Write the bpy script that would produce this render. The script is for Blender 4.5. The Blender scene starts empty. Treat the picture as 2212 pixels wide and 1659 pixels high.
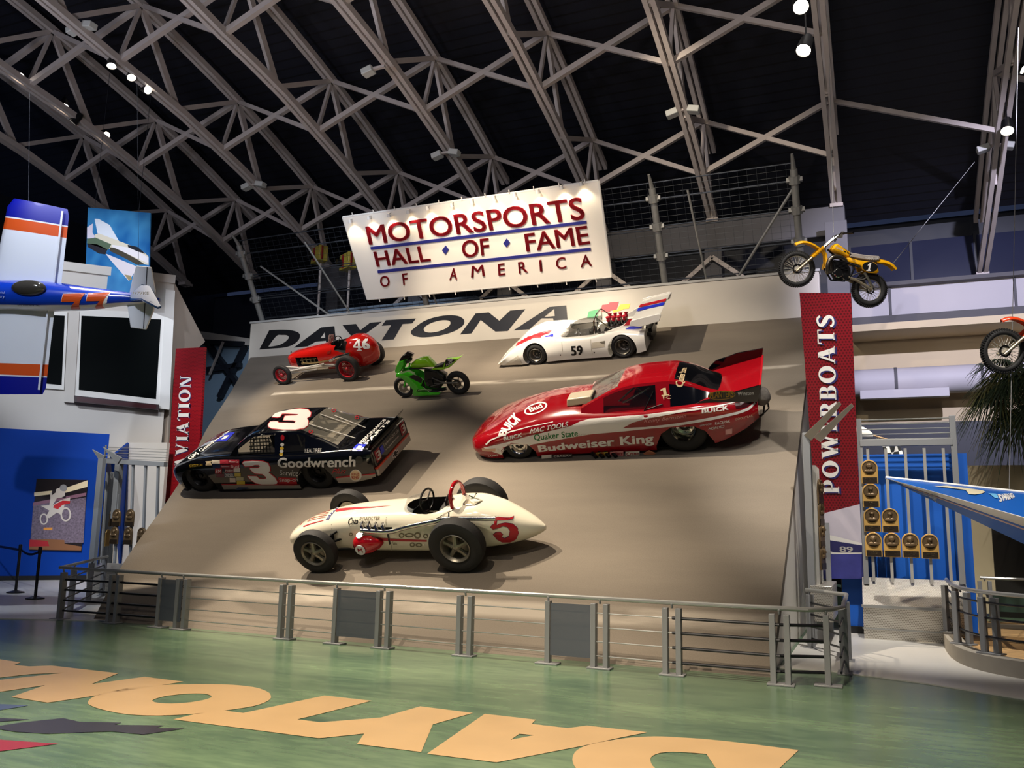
import bpy, bmesh, math, random
from math import sin, cos, pi, radians as rad, sqrt, atan2
from mathutils import Vector as V, Matrix as M4
from mathutils.bvhtree import BVHTree
random.seed(7)
SC = bpy.context.scene
C = SC.collection
# ------------------------------------------------ camera
F_PX, CAM = 1840.0, V((0, 0, 1.65))
RIGHT = V((0.91968676, 0.39223118, 0.01819229))
UP = V((0.0463022, -0.15434284, 0.98693181))
FWD = V((-0.38991328, 0.90682578, 0.16010823))
cd = bpy.data.cameras.new('camera'); cam = bpy.data.objects.new('camera', cd); C.objects.link(cam)
cd.sensor_width = 36; cd.lens = F_PX / 2212 * 36; cd.clip_end = 200
cam.matrix_world = M4(((RIGHT.x, UP.x, -FWD.x, 0), (RIGHT.y, UP.y, -FWD.y, 0), (RIGHT.z, UP.z, -FWD.z, CAM.z), (0, 0, 0, 1)))
SC.camera = cam
# ------------------------------------------------ world, exposure
w = bpy.data.worlds.new('world'); SC.world = w; w.use_nodes = True
w.node_tree.nodes['Background'].inputs[0].default_value = (0.10, 0.14, 0.30, 1)
w.node_tree.nodes['Background'].inputs[1].default_value = 0.16
SC.view_settings.view_transform = 'Standard'; SC.view_settings.look = 'None'
SC.view_settings.exposure = 0.0; SC.view_settings.gamma = 1.0; SC.view_settings.use_curve_mapping = False

BANK = rad(32.5); Y0 = 10.2135
BN = V((0, -sin(BANK), cos(BANK))); BS = V((0, cos(BANK), sin(BANK)))
def ray(x, y): return RIGHT * (x - 1106) + UP * (829.5 - y) + FWD * F_PX
def on_plane(x, y, p, n):
    d = ray(x, y); n = V(n); return CAM + d * ((V(p) - CAM).dot(n) / d.dot(n))
def at_z(x, y, z=0.0): return on_plane(x, y, (0, 0, z), (0, 0, 1))
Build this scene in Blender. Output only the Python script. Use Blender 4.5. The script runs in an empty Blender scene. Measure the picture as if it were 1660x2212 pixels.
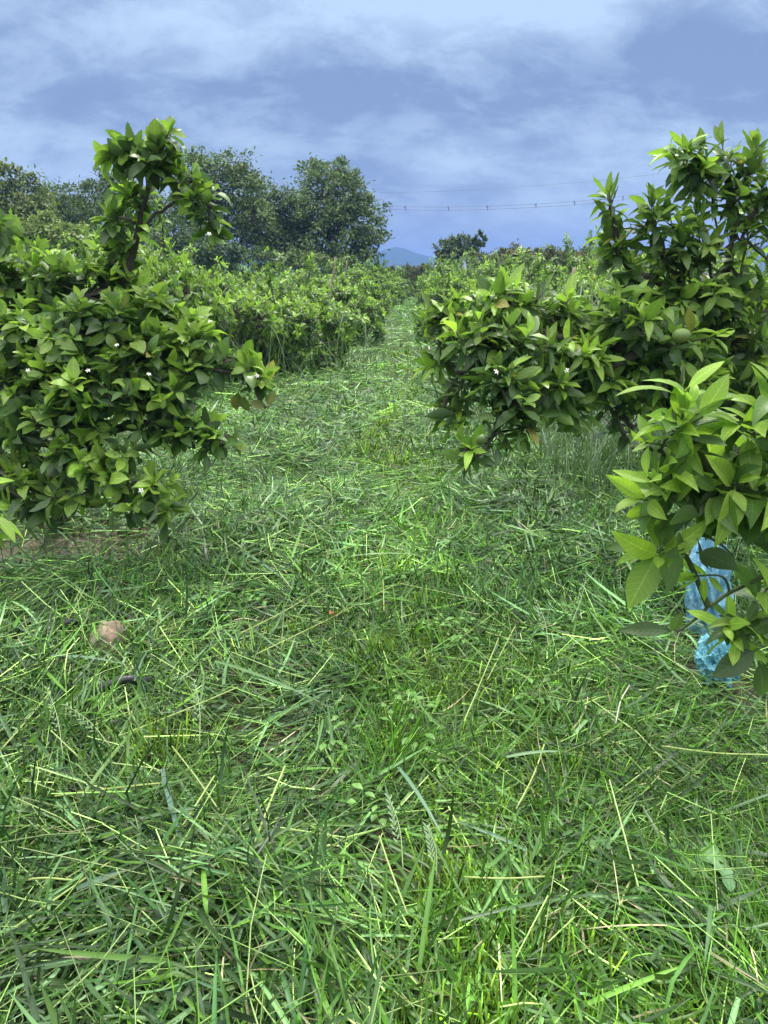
import bpy, math, random
import numpy as np
from math import radians as R

sc = bpy.context.scene
COL = sc.collection
rng = np.random.default_rng(11)

# ------------------------------------------------------------------ camera
CAM_H, PITCH, LENS = 1.5, R(18.06), 26.0
cam_d = bpy.data.cameras.new('camera')
cam = bpy.data.objects.new('camera', cam_d)
COL.objects.link(cam)
cam.location = (0, 0, CAM_H)
cam.rotation_euler = (R(90) - PITCH, 0, 0)
cam_d.lens, cam_d.sensor_width, cam_d.sensor_fit = LENS, 36.0, 'AUTO'
cam_d.clip_start, cam_d.clip_end = 0.05, 6000
sc.camera = cam

# ------------------------------------------------------------------ pixel helpers (1660 x 2212 view of the photo)
cp, sp = math.cos(PITCH), math.sin(PITCH)
def ray(px, py):
    a = (px - 830) / 830 * (13.5 / LENS)
    b = (1106 - py) / 1106 * (18.0 / LENS)
    return np.array([a, cp + b * sp, -sp + b * cp])
def at(px, py, Y):
    r = ray(px, py)
    return np.array([0, 0, CAM_H]) + r * (Y / r[1])
def gpt(px, py):
    r = ray(px, py)
    p = np.array([0, 0, CAM_H]) + r * (CAM_H / -r[2])
    p[2] = gh(p[0], p[1])
    return p
def pxm(px, Y):                       # pixels to metres at distance Y
    return px * Y * 0.000626

# ------------------------------------------------------------------ world (overcast sky)
SUN_EL, SUN_AZ = R(63), math.atan2(0.18, 0.8)      # azimuth measured from +Y towards +X
w = bpy.data.worlds.new('World')
sc.world = w
w.use_nodes = True
nt = w.node_tree
nt.nodes.clear()
def nd(t, **k):
    n = nt.nodes.new(t)
    for a, b in k.items():
        setattr(n, a, b)
    return n
def lk(a, b):
    nt.links.new(a, b)
def wmath(op, a, b=None, c=None, clamp=False):
    n = nd('ShaderNodeMath', operation=op, use_clamp=clamp)
    for i, v in enumerate((a, b, c)):
        if v is None:
            continue
        if isinstance(v, (int, float)):
            n.inputs[i].default_value = v
        else:
            lk(v, n.inputs[i])
    return n.outputs[0]
def wmix(fac, a, b):
    n = nd('ShaderNodeMix', data_type='RGBA')
    for s, v in ((0, fac), (6, a), (7, b)):
        if isinstance(v, tuple):
            n.inputs[s].default_value = (*v, 1)
        elif isinstance(v, (int, float)):
            n.inputs[s].default_value = v
        else:
            lk(v, n.inputs[s])
    return n.outputs[2]
def wramp(x, lo, hi):
    n = nd('ShaderNodeMapRange', interpolation_type='SMOOTHSTEP')
    lk(x, n.inputs[0])
    n.inputs[1].default_value, n.inputs[2].default_value = lo, hi
    return n.outputs[0]
tc = nd('ShaderNodeTexCoord')
sep = nd('ShaderNodeSeparateXYZ')
lk(tc.outputs['Generated'], sep.inputs[0])
zz = wmath('ADD', wmath('MAXIMUM', sep.outputs[2], 0.0), 0.42)
comb = nd('ShaderNodeCombineXYZ')
lk(wmath('DIVIDE', sep.outputs[0], zz), comb.inputs[0])
lk(wmath('DIVIDE', sep.outputs[1], zz), comb.inputs[1])
comb.inputs[2].default_value = 3.7
def cloud_noise(scale, detail, rough, dist, off):
    mp = nd('ShaderNodeMapping')
    lk(comb.outputs[0], mp.inputs[0])
    mp.inputs['Location'].default_value = off
    mp.inputs['Rotation'].default_value = (0, 0, R(-14))
    mp.inputs['Scale'].default_value = (0.75, 1.0, 1)
    n = nd('ShaderNodeTexNoise')
    lk(mp.outputs[0], n.inputs['Vector'])
    n.inputs['Scale'].default_value = scale
    n.inputs['Detail'].default_value = detail
    n.inputs['Roughness'].default_value = rough
    n.inputs['Distortion'].default_value = dist
    return n.outputs[0]
n1 = cloud_noise(2.2, 10, 0.52, 0.3, (2.1, 0.6, 0))
n2 = cloud_noise(6.5, 12, 0.66, 0.25, (5.2, 1.3, 0))
m1 = wramp(n1, 0.35, 0.65)
m2 = wramp(n2, 0.38, 0.62)
def cloud_bank(px, py, a, b, amp):
    """a heavier (or thinner) part of the cloud deck"""
    d = ray(px, py); d = d / np.linalg.norm(d)
    u0, v0 = d[0] / (d[2] + .42), d[1] / (d[2] + .42)
    s2 = nd('ShaderNodeSeparateXYZ'); lk(comb.outputs[0], s2.inputs[0])
    du = wmath('MULTIPLY', wmath('SUBTRACT', s2.outputs[0], float(u0)), 1 / a)
    dv = wmath('MULTIPLY', wmath('SUBTRACT', s2.outputs[1], float(v0)), 1 / b)
    r2 = wmath('ADD', wmath('MULTIPLY', du, du), wmath('MULTIPLY', dv, dv))
    return wmath('MULTIPLY', wmath('POWER', 2.718, wmath('MULTIPLY', r2, -1.0)), amp)
mask = wmath('ADD', wmath('MULTIPLY', m1, 0.56), wmath('MULTIPLY', m2, 0.50))
for bk in ((1150, 190, .34, .13, -.60), (1560, 130, .19, .12, -.52), (330, 300, .28, .13, -.20), (940, 10, .38, .10, .55), (1640, 5, .09, .08, .50), (1000, 305, .15, .08, .26), (1520, 285, .16, .08, .28), (250, 60, .27, .14, .22), (850, 520, .4, .18, .16)):
    mask = wmath('ADD', mask, cloud_bank(*bk))
mask = wmath('ADD', mask, -0.06, clamp=True)
# the cloud deck thins out upwards; near the horizon it is an even grey-blue
body = wmix(mask, (0.078, 0.116, 0.205), (0.212, 0.280, 0.365))
low = wramp(sep.outputs[2], 0.16, 0.0)
body = wmix(wmath('MULTIPLY', low, 0.45), body, (0.118, 0.165, 0.285))
over = wramp(sep.outputs[2], 0.32, 0.75)
body = wmix(over, body, (1.36, 1.43, 1.40))
sky = nd('ShaderNodeTexSky', sky_type='NISHITA')
sky.sun_disc = False
sky.sun_elevation, sky.sun_rotation = SUN_EL, SUN_AZ
sc_ = nd('ShaderNodeVectorMath', operation='SCALE')
lk(body, sc_.inputs[0])
sc_.inputs['Scale'].default_value = 10.0
final = wmix(0.94, sky.outputs[0], sc_.outputs[0])
bg = nd('ShaderNodeBackground')
bg.inputs[1].default_value = 0.1
lk(final, bg.inputs[0])
out = nd('ShaderNodeOutputWorld')
lk(bg.outputs[0], out.inputs[0])

# ------------------------------------------------------------------ sun
sun_d = bpy.data.lights.new('sun', 'SUN')
sun_d.energy, sun_d.angle, sun_d.color = 1.5, R(10), (1, 0.97, 0.90)
sun = bpy.data.objects.new('sun', sun_d)
COL.objects.link(sun)
sun.rotation_euler = (R(90) - SUN_EL, 0, -SUN_AZ + math.pi)
sun.location = (0, 0, 30)

sc.view_settings.view_transform = 'Standard'
sc.view_settings.look = 'None'
sc.view_settings.exposure = 1.42
sc.view_settings.gamma = 1.0
sc.view_settings.use_curve_mapping = False
sc.cycles.max_bounces = 6
sc.cycles.diffuse_bounces = 3
sc.cycles.glossy_bounces = 2
sc.cycles.transmission_bounces = 3
sc.cycles.volume_bounces = 0
sc.cycles.use_denoising = True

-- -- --

Scan the listing above and identify each line holding the string "pixels"; copy every such line.

* **Exercise response**
Write the bpy script that would produce this render. The script is for Blender 4.5. The Blender scene starts empty. Treat the picture as 2212 pixels wide and 1659 pixels high.
Build this scene in Blender. Output only the Python script. Use Blender 4.5. The script runs in an empty Blender scene. Measure the picture as if it were 1660x2212 pixels.
def pxm(px, Y):                       # pixels to metres at distance Y